After his first season with the Padres, Sports Illustrated published an overly fawning story on Sheffield's “battle” to “stardom.” The problem was that he had only just “started,” and he had many more teams willing to tolerate him for a few years before shipping him off so that he’d be another team’s problem. Even SI figured him out; in 2005 it published a compendium of some his “wisdom.” Here is a sampling:

"The Brewers brought out the hate in me. I was a crazy man. . . . I hated everything about the place. If the official scorer gave me an error, I didn't think was an error, I'd say, 'OK, here's a real error,' and I'd throw the next ball into the stands on purpose.' "

"It don't make a difference who it is (he’s traded for). If I didn't choose to go there, things are gonna have to change about my whole situation, contract, years, everything. Other than that, you might as well not bother trading for me, cause you're gonna have a very unhappy player. You gonna inconvenience me, I'm gonna inconvenience every situation there is. I mean, the only reason I'm playing is 'cause I wanna play for the Yankees."

"What did I do to be a villain?" after punching a fan in the stands. "Well, I mean you can't look at it that way. I didn't initiate it.

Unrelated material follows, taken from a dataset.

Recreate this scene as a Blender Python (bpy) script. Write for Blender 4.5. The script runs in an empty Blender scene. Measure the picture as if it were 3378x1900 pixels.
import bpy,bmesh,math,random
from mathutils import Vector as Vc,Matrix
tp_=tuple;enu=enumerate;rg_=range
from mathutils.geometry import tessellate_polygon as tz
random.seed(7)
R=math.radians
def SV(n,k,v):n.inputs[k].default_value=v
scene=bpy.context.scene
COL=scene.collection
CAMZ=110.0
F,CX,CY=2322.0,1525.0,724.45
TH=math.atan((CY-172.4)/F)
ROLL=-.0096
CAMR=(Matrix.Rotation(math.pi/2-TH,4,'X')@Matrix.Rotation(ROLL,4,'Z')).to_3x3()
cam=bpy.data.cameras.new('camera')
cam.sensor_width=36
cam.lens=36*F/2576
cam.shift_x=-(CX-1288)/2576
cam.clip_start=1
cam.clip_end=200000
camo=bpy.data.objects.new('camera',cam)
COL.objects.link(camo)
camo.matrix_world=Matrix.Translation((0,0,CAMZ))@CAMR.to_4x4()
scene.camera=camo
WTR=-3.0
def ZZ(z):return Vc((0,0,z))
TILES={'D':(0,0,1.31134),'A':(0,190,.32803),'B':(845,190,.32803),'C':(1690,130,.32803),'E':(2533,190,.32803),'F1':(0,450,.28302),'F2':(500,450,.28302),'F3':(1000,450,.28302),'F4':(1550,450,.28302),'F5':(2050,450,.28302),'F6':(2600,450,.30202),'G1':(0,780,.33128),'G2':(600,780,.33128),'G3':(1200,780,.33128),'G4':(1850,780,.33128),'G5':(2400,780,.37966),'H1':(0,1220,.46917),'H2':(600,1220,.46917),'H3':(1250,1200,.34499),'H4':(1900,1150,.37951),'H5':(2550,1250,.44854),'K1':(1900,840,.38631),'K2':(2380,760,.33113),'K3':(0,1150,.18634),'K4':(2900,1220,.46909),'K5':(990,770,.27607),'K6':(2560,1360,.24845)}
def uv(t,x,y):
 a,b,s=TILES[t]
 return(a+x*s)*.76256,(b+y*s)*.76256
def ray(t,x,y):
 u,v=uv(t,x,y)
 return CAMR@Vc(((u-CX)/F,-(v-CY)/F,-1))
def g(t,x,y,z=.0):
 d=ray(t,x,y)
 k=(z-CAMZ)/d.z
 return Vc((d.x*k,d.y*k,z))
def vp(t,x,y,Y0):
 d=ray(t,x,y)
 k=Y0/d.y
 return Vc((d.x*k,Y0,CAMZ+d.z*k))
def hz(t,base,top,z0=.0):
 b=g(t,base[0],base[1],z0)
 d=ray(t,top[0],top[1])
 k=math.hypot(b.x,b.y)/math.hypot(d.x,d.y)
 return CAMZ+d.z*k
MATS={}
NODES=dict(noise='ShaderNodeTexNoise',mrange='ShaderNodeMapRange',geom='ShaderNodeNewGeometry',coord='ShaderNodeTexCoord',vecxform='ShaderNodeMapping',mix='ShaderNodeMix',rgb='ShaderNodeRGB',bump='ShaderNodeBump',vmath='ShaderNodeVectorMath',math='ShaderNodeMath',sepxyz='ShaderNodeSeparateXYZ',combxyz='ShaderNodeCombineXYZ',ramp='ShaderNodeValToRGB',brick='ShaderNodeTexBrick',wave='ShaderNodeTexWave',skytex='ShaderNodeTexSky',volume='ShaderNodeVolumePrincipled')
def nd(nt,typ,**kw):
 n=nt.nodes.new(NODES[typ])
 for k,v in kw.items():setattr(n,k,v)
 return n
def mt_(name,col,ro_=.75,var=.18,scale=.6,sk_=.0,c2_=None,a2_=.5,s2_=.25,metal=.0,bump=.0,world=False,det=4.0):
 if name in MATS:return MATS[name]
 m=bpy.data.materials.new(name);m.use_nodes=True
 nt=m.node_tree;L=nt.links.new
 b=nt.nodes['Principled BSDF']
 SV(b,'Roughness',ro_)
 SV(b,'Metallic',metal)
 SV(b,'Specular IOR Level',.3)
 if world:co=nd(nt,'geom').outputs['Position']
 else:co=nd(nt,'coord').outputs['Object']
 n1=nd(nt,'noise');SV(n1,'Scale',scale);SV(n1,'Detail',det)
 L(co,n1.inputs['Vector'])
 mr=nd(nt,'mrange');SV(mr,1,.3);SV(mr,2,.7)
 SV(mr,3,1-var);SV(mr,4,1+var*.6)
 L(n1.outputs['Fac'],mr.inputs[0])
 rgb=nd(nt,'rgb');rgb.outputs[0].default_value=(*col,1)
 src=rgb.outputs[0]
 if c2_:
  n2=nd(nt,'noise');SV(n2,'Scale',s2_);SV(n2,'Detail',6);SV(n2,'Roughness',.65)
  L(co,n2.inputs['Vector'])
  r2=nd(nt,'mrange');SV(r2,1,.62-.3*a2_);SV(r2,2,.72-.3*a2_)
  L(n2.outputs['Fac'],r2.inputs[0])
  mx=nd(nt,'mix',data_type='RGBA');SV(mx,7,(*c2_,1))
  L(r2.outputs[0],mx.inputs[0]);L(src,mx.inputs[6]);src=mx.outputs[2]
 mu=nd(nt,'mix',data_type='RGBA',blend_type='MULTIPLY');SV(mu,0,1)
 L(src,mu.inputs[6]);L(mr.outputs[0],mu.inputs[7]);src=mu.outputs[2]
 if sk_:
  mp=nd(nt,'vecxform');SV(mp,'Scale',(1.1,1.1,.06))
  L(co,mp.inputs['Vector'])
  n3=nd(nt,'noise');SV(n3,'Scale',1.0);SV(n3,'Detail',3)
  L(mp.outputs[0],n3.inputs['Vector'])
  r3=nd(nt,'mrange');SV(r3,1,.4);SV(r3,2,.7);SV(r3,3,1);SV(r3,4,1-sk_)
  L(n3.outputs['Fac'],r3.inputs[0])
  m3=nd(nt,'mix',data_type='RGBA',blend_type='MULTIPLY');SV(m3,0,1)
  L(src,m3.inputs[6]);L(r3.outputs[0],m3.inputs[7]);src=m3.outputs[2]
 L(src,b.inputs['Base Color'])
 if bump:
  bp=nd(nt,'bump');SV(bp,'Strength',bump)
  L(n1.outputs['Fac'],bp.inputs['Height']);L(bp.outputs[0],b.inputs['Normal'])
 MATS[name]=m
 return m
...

It's a situation where I showed restraint, and I moved on from there."

''I'm always mad at everybody -- that ain't the case. 'Because I don't sit here and smile with everybody, that don't mean I'm mad. It's just my personality. I don't see Randy Johnson smiling, but that don't mean he's mad.''

In regard to his “treatment” in Milwaukee: "If I don't see no difference in a month, I want to be out of here. If not, I'll leave. I want to be treated with respect. I might be 20 years old, but I'm not a little boy."

"People say money can't make you happy. To me, being a role model is the same thing. You can't please everybody, especially if you have to go out and be like an angel in a sense; doing things by the book. I'm going to have fun in my life. I'm not saying I can't be an angel. I'm just saying that taking on the responsibility of being a role model is a difficult assignment."

Sheffield also took to blaming Latino players for “stealing” baseball jobs from black players. From GQ magazine:

"What I said is that you’re going to see more black faces, but there ain’t no English going to be coming out. ... (It's about) being able to tell (Latin players) what to do — being able to control them. "Where I’m from, you can’t control us…They have more to lose than we do. You can send them back across the island. You can’t send us back. We’re already here.”

Sheffield has since (slightly) modified his idea where blame lies for the decrease in the percentage of black players. He now claims that baseball needs to embrace “hip-hop” culture to attract black kids, which is unlikely to happen in a tradition-bound sport. There are more pertinent reasons, of course; baseball parks for kids to play in are becoming a rare commodity in the inner city, which of course may also reflect a decrease in interest in playing the sport. It is interesting to note that baseball’s new CBA will make it far more difficult for players from Latin America to play in the U.S.; whether this will actually increase positions for white players rather than black players is something that remains to be seen. 

Sheffield also contends that he belongs in the Hall of Fame. Although he has over 500 homeruns and 1600 RBI, some HOF voters may be suspicious of his output. Although he was tied to the BALCO scandal, Sheffield claims he didn’t know that “The Cream” had steroids in it. The George Mitchell report also named Sheffield as a “user.” This is all speculation of course, since Sheffield never was officially “caught” using steroids (just as Alex Rodriguez or Mark McGwire never were), but it is interesting to note that like many players accused of using steroids, his “peak” years (1999-2005) coincided with the period when steroid use—and power amperage—was at its peak. 

In any case, Sheffield continues to promote himself as a baseball sideshow, if not a clown, since he has always been something less than “amusing.”